== Listed entries ==
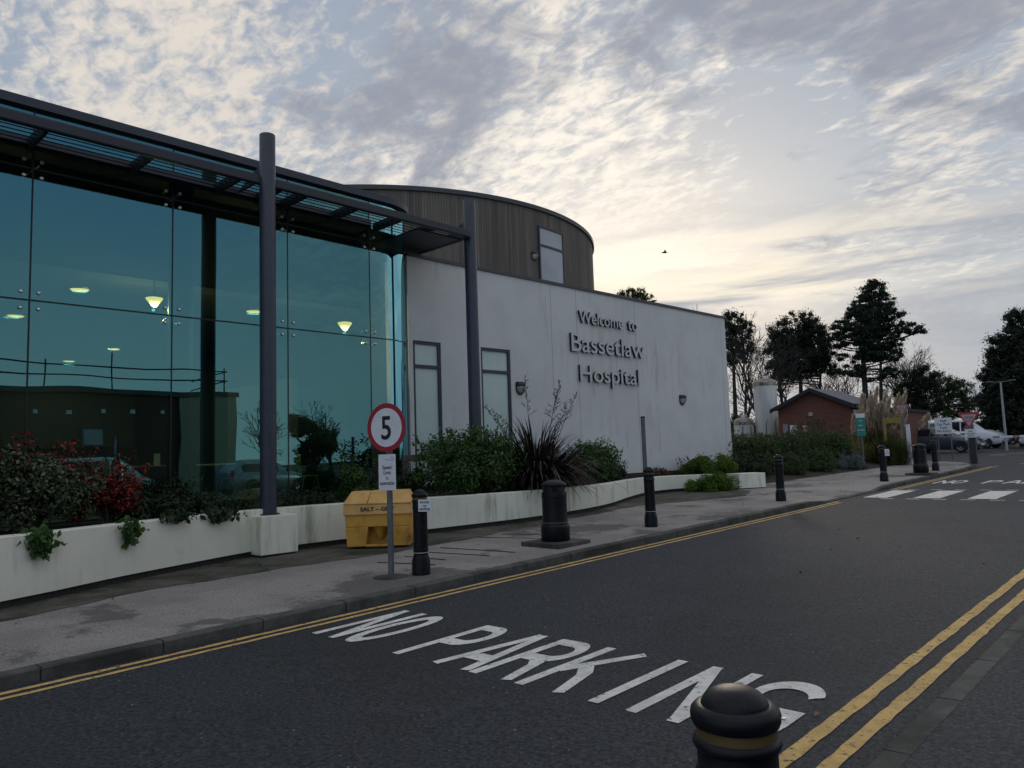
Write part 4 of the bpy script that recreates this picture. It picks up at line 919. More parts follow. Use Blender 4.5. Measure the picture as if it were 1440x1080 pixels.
ps = thing('ticket_post', 'short square dark blue-black post under the give way sign', 'post', (-7.15, 32.7, pz(32.8))); MB().box((0, 0, .46), (.22, .20, .94)).build('housing', M['navy_dark'], ps, bevel=.01); MB().box((-.135, 0, .46), (.04, .19, .90)).build('side_panel', M['grey_post'], ps); MB().box((0, 0, .945), (.25, .23, .03)).build('top_cap', M['black_paint'], ps)
give_way('give_way_sign', 'faded pale triangular give way sign half hidden by the pampas grass', (-9.62, 33.0, gz(33)+.15), R(18), .55, 2.36, ffc, fred, 'sign_white')
wp_ = thing('white_marker_post', 'white painted post beside the pampas grass under the faded give way sign', 'post', (-9.42, 32.9, gz(33)+.1)); MB().box((0, 0, .80), (.14, .08, 1.6)).build('post_board', M['sign_white'], wp_, bevel=.01); MB().box((0, 0, 1.615), (.16, .10, .03)).build('top_cap', M['grey_post'], wp_)
yf = thing('yellow_barrier_frame', 'yellow painted metal frame showing through the pampas grass', 'frame', (-9.95, 33.3, gz(33)+.1), R(14))
ypaint = mat('yellow_paint', (.34, .24, .05), .6, (.22, .16, .04), 6)
MB().box((-.12, 0, 1.80), (.72, .06, .22)).build('rail', ypaint, yf)
for x_ in (.20, -.44): MB().box((x_, 0, .84), (.11, .06, 1.68)).build('post', ypaint, yf)
# car park notice board on two legs
nb = thing('notice_board', 'white notice board on two legs in front of the parked cars', 'sign', (-9.65, 39.0, gz(39)), R(10))
MB().box((0, 0, 1.56), (.68, .02, .74)).build('board', M['sign_white'], nb, bevel=.004)
for x_ in (-.26, .26): MB().tube([(x_, .03, -.02), (x_, .03, 1.9)], .03, 8).build('leg', M['grey_post'], nb)
for i, s in enumerate(('Staff', 'Car Park', 'Only', 'No Entry')): text('lettering', s, .15, M['black'], nb, (0, -.013, 1.74-.155*i), (PI/2, 0, 0), offset=.015)
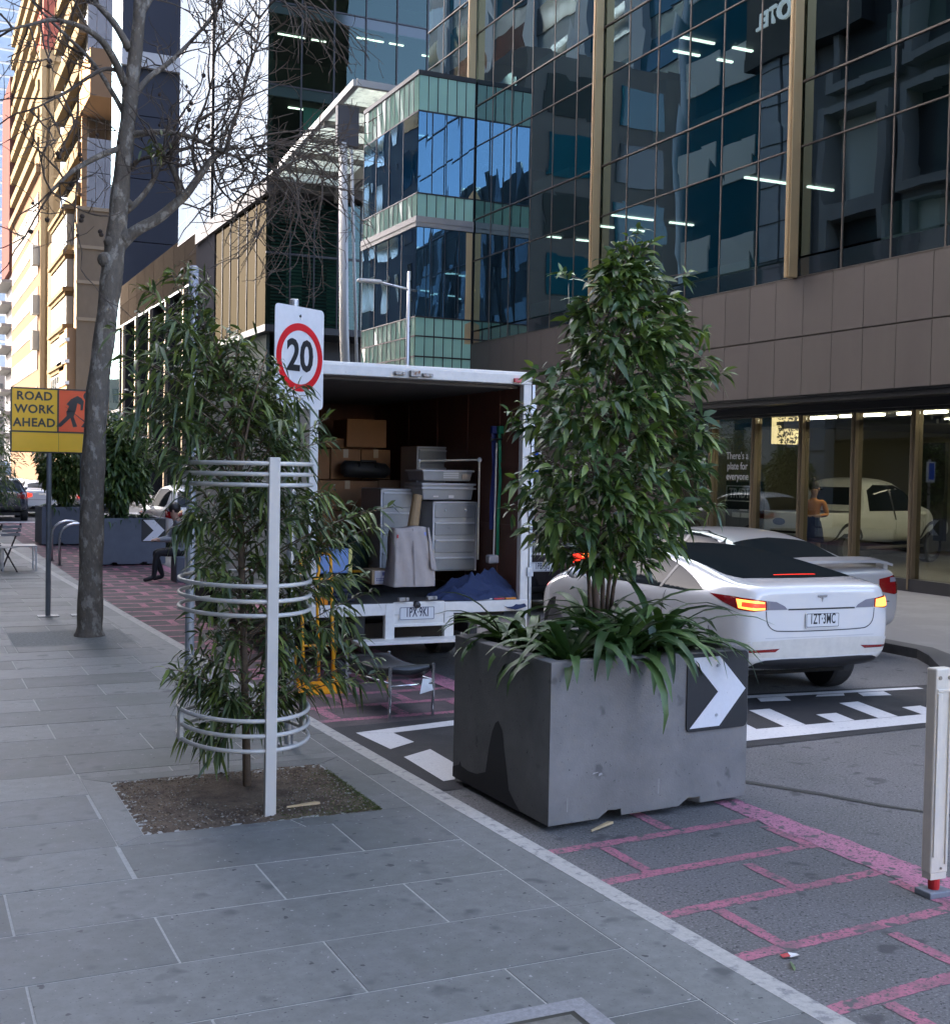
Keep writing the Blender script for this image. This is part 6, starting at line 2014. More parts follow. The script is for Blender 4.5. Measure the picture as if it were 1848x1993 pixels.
# projecting glass box
GX0, GY0, GY1 = 12.8, 31.36, 35.7
gb = thing('glass_bay', 'pale green glass box projecting over the street from the dark office building', 'building', ((GX0 + XF) / 2, 33.5, 0))
FRIT = mat('fritted_glass', (.30, .53, .41), .12, spec=.4, coat=.25, var=.05, vs=2)
GLB = glass('bay_glass', (.10, .17, .17), .45, .40, wav=.12, wscale=.5, gcol=(.34, .58, .82), dist=.035)  # deep blue of the mirrored sky is put into the reflection colour
rows = [(4.0, 5.11, 1), (5.11, 5.67, 1), (5.67, 6.2, 1), (6.2, 8.67, 0), (8.94, 9.58, 1), (9.58, 11.82, 0), (11.82, 12.8, 1)]
for face_ in (0, 1):
    a0_, a1_ = (GX0, XF) if face_ == 0 else (GY0, GY1)
    for z0, z1, fr in rows:
        mb = MB()
        nseg = (6 if fr else 4) if face_ == 0 else (12 if fr else 4)
        for k in range(nseg):
            p0, p1 = a0_ + (a1_ - a0_) * k / nseg + .012, a0_ + (a1_ - a0_) * (k + 1) / nseg - .012
            o_ = [random.uniform(-.008, .008) for _ in range(4)]
            if face_ == 0: mb.quad((p0, GY0 + o_[0], z0), (p1, GY0 + o_[1], z0), (p1, GY0 + o_[2], z1), (p0, GY0 + o_[3], z1))
            else: mb.quad((GX0 + o_[0], p0, z0), (GX0 + o_[1], p1, z0), (GX0 + o_[2], p1, z1), (GX0 + o_[3], p0, z1))
            if face_ == 0: mb.box(p1, p1 + .024, GY0 - .012, GY0 + .03, z0, z1, 1)
            else: mb.box(GX0 - .012, GX0 + .03, p1, p1 + .024, z0, z1, 1)
        if face_ == 0: mb.box(GX0, XF, GY0 - .014, GY0 + .03, z1 - .02, z1 + .02, 1)
        else: mb.box(GX0 - .014, GX0 + .03, GY0, GY1, z1 - .02, z1 + .02, 1)
        wpart(mb, 'spandrel' if fr else 'window', [FRIT if fr else GLB, BLACKM], gb)
wpart(MB().box(GX0 - .05, XF, GY0 - .05, GY1 + .05, 8.66, 8.95).box(GX0 - .07, XF, GY0 - .07, GY1 + .07, 8.78, 8.80), 'steel_band', mat('bay_steel', (.30, .29, .28), .45, .5, var=.15, vs=2), gb)
wpart(MB().box(GX0 - .03, XF, GY0 - .03, GY1 + .03, 12.8, 12.92).box(GX0 + .05, XF, GY0 + .05, GY1, 3.95, 4.05).box(XF - .15, XF, GY0 + .1, GY1, 4.05, 12.8).box(GX0 + .2, XF - .1, GY1 - .1, GY1, 4.05, 12.8), 'roof', BLACKM, gb)
wpart(MB().box(GX0 + .1, XF - .15, GY0 + .1, GY1 - .1, 5.7, 5.95).box(GX0 + .1, XF - .15, GY0 + .1, GY1 - .1, 9.0, 9.3), 'floor_slab', SLABI, gb)

# raking glass canopy and its leaning column
ca = thing('glass_canopy', 'white framed glass canopy sloping up over the plaza behind the glass box', 'canopy', (17, 47, 0))
q0, q1 = Vector((14.5, 52.3, 14.55)), Vector((14.5, 41.4, 15.55))
ex = Vector((4.9, 0, -.05))
WSTEEL = mat('canopy_steel', (.52, .52, .48), .45, .2)
CG = mat('canopy_glass', (.42, .47, .38), .4, var=.35, vs=3, col2=(.24, .28, .23), c2s=2.5, c2lo=.5, c2hi=.6)
_t = CG.node_tree
_tl = _t.nodes.new('ShaderNodeBsdfTranslucent')
_t.links.new(_t.nodes['Principled BSDF'].inputs['Base Color'].links[0].from_socket, _tl.inputs[0])
_mx = _t.nodes.new('ShaderNodeMixShader'); _mx.inputs[0].default_value = .75
_t.links.new(_t.nodes['Principled BSDF'].outputs[0], _mx.inputs[1]); _t.links.new(_tl.outputs[0], _mx.inputs[2])
_t.links.new(_mx.outputs[0], _t.nodes['Material Output'].inputs[0])
mb = MB(); mb.quad(q0, q0 + ex, q1 + ex, q1)
wpart(mb, 'glazing', CG, ca)
mb = MB()
for a_, b_, w_ in ((q0, q1, .22), (q1, q1 + ex, .2), (q0, q0 + ex, .2)): mb.bar(a_ + Vector((0, 0, .05)), b_ + Vector((0, 0, .05)), w_, .24)
wpart(mb, 'edge_frame', WSTEEL, ca)
mb = MB()
for k in range(1, 6):
    a_ = q0.lerp(q1, k / 6); mb.bar(a_ - Vector((0, 0, .14)), a_ + ex - Vector((0, 0, .14)), .16, .22)
mb.bar(q0 + ex * .62 - Vector((0, 0, .5)), q1 + ex * .62 - Vector((0, 0, .5)), .35, .55)
wpart(mb, 'rafter', mat('canopy_rafter', (.20, .19, .175), .5, .2), ca)
mb = MB().box(14.3, 14.75, 52.3, 66.5, 13.9, 14.6).box(14.75, 19.5, 52.3, 66, 14.05, 14.5)
wpart(mb, 'fascia_beam', mat('dark_fascia', (.06, .05, .045), .5), ca)
co_ = thing('canopy_column', 'leaning round white steel column carrying the glass canopy', 'column', (14.75, 42.0, 0))
MB().tube([(0, 0, 0), (-.35, 0, 7), (-.5, 0, 13.6)], [.16, .17, .15], 14).tube([(.42, 0, 0), (.0, 0, 9), (-.2, 0, 13.8)], .06, 8).build('shaft', WSTEEL, co_, smooth=True)
MB().box(-.75, .05, -.12, .12, 13.5, 14.9).build('head', mat('dark_head', (.08, .08, .085), .5), co_)

# glass tower behind the plaza
GT = thing('glass_tower', 'tall green-tinted glass tower behind the plaza canopy, its street side mirroring the sky', 'building', (24, 62, 0))
TG = glass('tower_glass', (.30, .46, .40), .12, .35, wav=.12, wscale=.5, gcol=(.30, .42, .38), dist=.03)
TS = glass('tower_street_glass', (.1, .13, .14), .35, .25, wav=.2, wscale=.4, gcol=(.12, .145, .175), dist=.035)
TY0, TY1 = 53.0, 72.0
z = 14.7
fl = 0
wpart(MB().box(XF + .4, 36, TY0 + 6, TY0 + 6.2, 0, 62).box(XF + .35, XF + .5, TY0 + 1, TY1, 0, 62), 'core_wall', mat('tower_core', (.035, .05, .045), .85), GT)
while z < 60:
    h_ = 3.6
    mb = MB()
    for k in range(14):
        xa, xb = XF + k * 1.5 + .03, XF + (k + 1) * 1.5 - .03
        o_ = [random.uniform(-.006, .006) for _ in range(4)]
        mb.quad((xa, TY0 + o_[0], z + .5), (xb, TY0 + o_[1], z + .5), (xb, TY0 + o_[2], z + h_), (xa, TY0 + o_[3], z + h_))
        mb.quad((xa, TY0 + .01, z), (xb, TY0 + .01, z), (xb, TY0 + .01, z + .5), (xa, TY0 + .01, z + .5), 2)
        mb.box(xb, xb + .06, TY0 - .06, TY0 + .05, z, z + h_, 1)
        if k in (1, 5, 9): mb.box(xa + .2, xb, TY0 + .35, TY0 + .4, z + .55, z + h_ - .2, 3) if (fl * 3 + k) % 4 == 1 else None
    mb.box(XF, XF + 21, TY0 - .03, TY0 + .05, z + .47, z + .53, 1)
    wpart(mb, 'window', [TG, BLACKM, mat('tower_spandrel', (.02, .04, .038), .1, spec=.8), mat('green_blind', (.22, .42, .34), .7)], GT)
    mb = MB()
    for k in range(8):
        ya, yb = TY0 + (TY1 - TY0) * k / 8 + .02, TY0 + (TY1 - TY0) * (k + 1) / 8 - .02
        o_ = [random.uniform(-.01, .01) for _ in range(4)]
        mb.quad((XF + o_[0], ya, z), (XF + o_[1], yb, z), (XF + o_[2], yb, z + h_), (XF + o_[3], ya, z + h_))
    mb.box(XF - .08, XF, TY0 + 10.5, TY0 + 10.75, z, z + h_, 1).box(XF - .02, XF + .03, TY0, TY1, z - .03, z + .03, 1).box(XF - .01, XF + .03, TY0, TY1, z + 1.1, z + 1.13, 1)
    for k in range(1, 8): mb.box(XF - .01, XF + .03, TY0 + (TY1 - TY0) * k / 8 - .02, TY0 + (TY1 - TY0) * k / 8 + .02, z, z + h_, 1)
    wpart(mb, 'street_window', [TS, BLACKM], GT)
    wpart(MB().box(XF + .3, 36, TY0 + .3, TY0 + 6, z, z + .35), 'floor_slab', SLABI, GT)
    if fl < 7:
        for k in range(5):
            x = XF + 1.5 + 3.1 * k + random.uniform(-.5, .5); y = TY0 + random.uniform(1, 4)
            wpart(MB().box(x, x + 1.3, y, y + .07, z - .06, z - .01).box(x + 1.6, x + 2.3, y, y + .07, z - .06, z - .01), 'ceiling_light', TUBE, GT)
    z += h_
    fl += 1
wpart(MB().box(XF, 36, TY0, TY1, 60.5, 61).box(35.8, 36, TY0, TY1, 0, 60), 'roof', INT, GT)
mb = MB()
for k in range(9):
    xa, xb = XF + k * 1.1 + .02, XF + (k + 1) * 1.1 - .03
    mb.quad((xa, TY0, 8.3), (xb, TY0, 8.3), (xb, TY0, 14), (xa, TY0, 14)).box(xb, xb + .06, TY0 - .05, TY0 + .05, 8.3, 14, 1)
mb.box(XF, 25, TY0 - .04, TY0 + .04, 11.4, 11.5, 1)
wpart(mb, 'lower_window', [TG, BLACKM], GT)
mb = MB()
for k in range(36): mb.box(XF + .4, 24.5, TY0 + .5, TY0 + .62, 8.4 + k * .155, 8.45 + k * .155)
wpart(mb, 'louvre', mat('teal_louvre', (.04, .12, .11), .5), GT)
mb = MB()
for k in range(6): mb.box(XF + 1.2 + k * 1.9, XF + 1.9 + k * 1.9, TY0 + .8, TY0 + .9, 8.6, 11.2)
wpart(mb, 'blind', mat('green_blind', (.22, .42, .34), .7), GT)
mb = MB()
for k in range(6):
    ya, yb = TY0 + k * 1.6 + .02, TY0 + (k + 1) * 1.6 - .02
    mb.quad((XF, ya, 8.3), (XF, yb, 8.3), (XF, yb, 13.9), (XF, ya, 13.9)).box(XF - .03, XF + .03, yb, yb + .05, 8.3, 13.9, 1)
wpart(mb, 'street_window', [glass('gold_reflection_glass', (.1, .12, .1), .35, .3, wav=.25, wscale=.5, gcol=(.045, .038, .026), dist=.04), BLACKM], GT)  # golden reflection of a sunlit front is put into the gloss tint
wpart(MB().box(XF, 36, TY0, TY0 + 9.6, 8.0, 8.3).box(XF + 2, 36, TY0 + 3, TY0 + 3.2, 0, 8), 'soffit', BLACKM, GT)

# brown stone podium with grey pier
pd = thing('stone_podium', 'low brown stone-clad building with a dark grey pier beyond the glass tower', 'building', (17, 78, 0))
wpart(MB().box(XF - .05, 17.5, 62.6, 66.9, 0, 13.9), 'grey_pier', mat('grey_stone', (.05, .05, .056), .7, spec=0., var=.1, vs=1.2), pd)
mb = MB(); tn = []
for z0, z1 in ((12.15, 13.55), (13.57, 14.95)):
    y = 66.9
    while y < 92.5:
        mb.box(XF, 17, y + .02, min(y + 3.1, 92.6), z0, z1); tn += [random.random()] * 8
        y += 3.15
toned(mb, 'stone_band', mat('podium_stone', (.062, .051, .041), .75, spec=0., var=.15, vs=2, tone=(.085, .07, .055)), pd, tn)
wpart(MB().box(XF + .6, 20, 66.9, 92.5, 0, 12.1).box(XF, 20, 66.9, 92.5, 12.0, 12.14), 'dark_front', mat('dark_front', (.02, .02, .022), .3), pd)
for k in range(5):
    y = 69 + k * 5.2
    wpart(MB().box(XF - .05, XF + .6, y, y + .9, 0, 12.0), 'stone_pier', mat('dark_pier', (.04, .04, .042), .6, spec=0.), pd)
    wpart(MB().box(XF - .08, XF + .2, y + 1.0, y + 1.25, 0, 12.0), 'bronze_post', GOLD, pd)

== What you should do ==
Gather all lines from the listing above in which "parts" occurs.

== Solution to the exercise ==
Write part 4 of the bpy script that recreates this picture. It picks up at line 919. More parts follow. Use Blender 4.5. Measure the picture as if it were 1440x1080 pixels.
Keep writing the Blender script for this image. This is part 6, starting at line 2014. More parts follow. The script is for Blender 4.5. Measure the picture as if it were 1848x1993 pixels.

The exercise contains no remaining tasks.